03
May
Be still in the place and know it without you
0 Comment
It isn’t often that you see someone just enjoying our natural areas. More correctly, many people are out in our natural areas having fun, grateful to have nature all around them as they hike, bike and maybe chat with a friend. And especially this spring with so much color and song. You can almost hear the vibrating shades of green and waving flowers; you can almost see the bird song and whisper of the wind. Almost.
As we like to say among our volunteers – get out and get in to it. But perhaps we should add try stopping and standing still, alone, and just soak it up.
I did this recently on Limbo Loop by the big oak that greets those headed up from the meadow to the top of the ridge that now leads back to Virgil’s Way and the overpass. But near where the trail runs between the trunks on the low rock platform I hung my hammock on Sunday afternoon. My intentions where industrious: jot out some gratitude cards, plan the busy week ahead, some other tasks for which my over-stuffed fanny pack was equipped. I forgot a small pillow, nothing some improvisation can’t fix. I laid back and listened. I looked up and into the canopy. I fell asleep and snoozed for a nearly an hour.

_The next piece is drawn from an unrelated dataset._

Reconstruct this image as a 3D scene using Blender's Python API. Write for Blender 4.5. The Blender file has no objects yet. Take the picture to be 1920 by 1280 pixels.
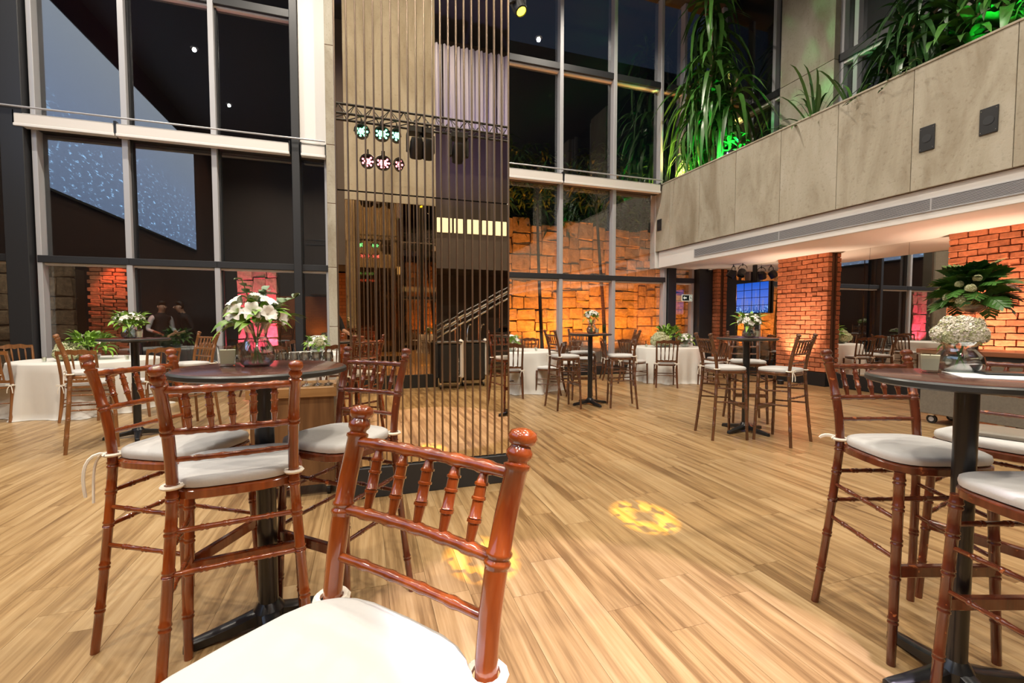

That is what is supposed to happen if you try to meditate and you are really tired. That is what nature can give you – a moment away, a moment unplugged. The squirrel and the roadrunner had time to adjust to me so they could return to their industry when I woke still very calm and feeling completely unencumbered. Watching them gave me a sense of this place without me.
Early Saturday and Sunday mornings I listen to recorded radio features. On Sunday it was “To the Best of Our Knowledge” featuring interviews under the theme Into the Woods. They reminded me of the thinking of Thoreau, Muir, Wendell Barry and Annie Dillard.
Many people reading this will believe they do not have the time, it’s too hot, too something. It is more likely they have forgotten how valuable it is to get away, get out and get in to it and stay quietly, still enough to the place completely, to see what it is like without you…t.o.d.